A World of Work is a free, online educational resource. Its broad goal is to raise awareness about the contributions of workers around the world, whether that work be through ideas or the skill of hands. One of its extended goals is to inspire schoolchildren to take part in the project, interview people in their community or beyond, and submit their findings to our website to be edited and shaped into a flipbook. The website consists mainly of two parts: a portal though which answers to a questionnaire and relevant photos may be submitted, and a section where all questionnaires and photos have been edited into short biographies and turned into flipbooks.

WHERE DOES WORLD OF WORK COLLECT ITS STORIES?

All stories come from the questionnaires submitted to our website.
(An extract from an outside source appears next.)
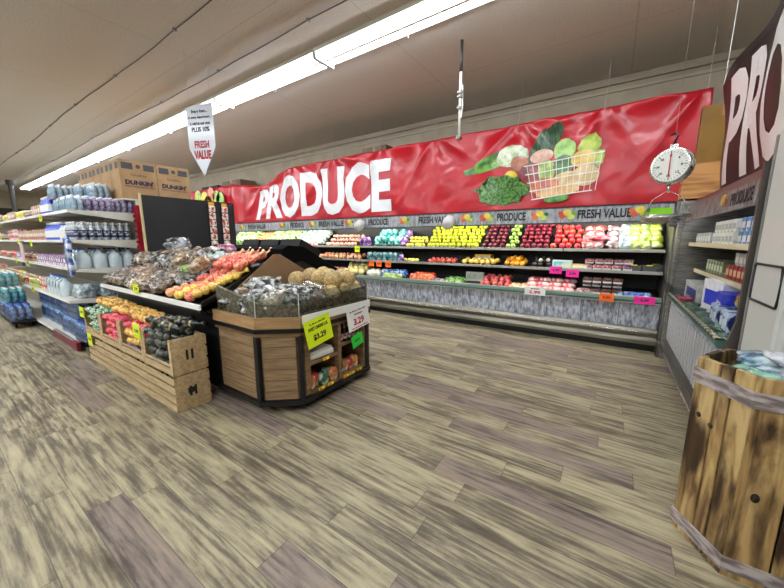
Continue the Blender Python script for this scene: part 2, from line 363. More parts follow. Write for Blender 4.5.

Submissions may be direct (the answers are about you) or indirect (the answers are those of someone you have interviewed).

CAN I SUBMIT MORE THAN ONE QUESTIONNAIRE/STORY?

Yes, as many as you would like.

HOW DO I BRING A WORLD OF WORK INTO THE CLASSROOM?

There are many ways to use A World of World in the classroom (Montessori teachers, in particular will appreciate how the activities suggested below may serve as extensions for the lessons on Fundamental Needs and Interdependencies):

  • Print out the biographies, or have them available on a tablet, and have students illustrate them, as well as research the jobs and places mentioned;
  • Use a globe to find the locations of the workers to stimulate geography work – learning about continents and countries, drawing maps, etc.;
  • Have students select a biography and use the Questionnaire as models or templates to conduct their own interviews with people they know, take photographs of their interviewees, and shape the information they gather into a short biography;
  • Have students select a biography and use the Questionnaire as models or templates to conduct research on jobs that they find intriguing and write fictional biographies or autobiographies of characters who might hold those jobs;
  • Using the Questionnaire, students interview elders, if possible using video recording, and create a community oral history library;
  • Using the Questionnaire, students research famous or little-known historical figures who have contributed significantly through their work, ideas, inventions, or skills.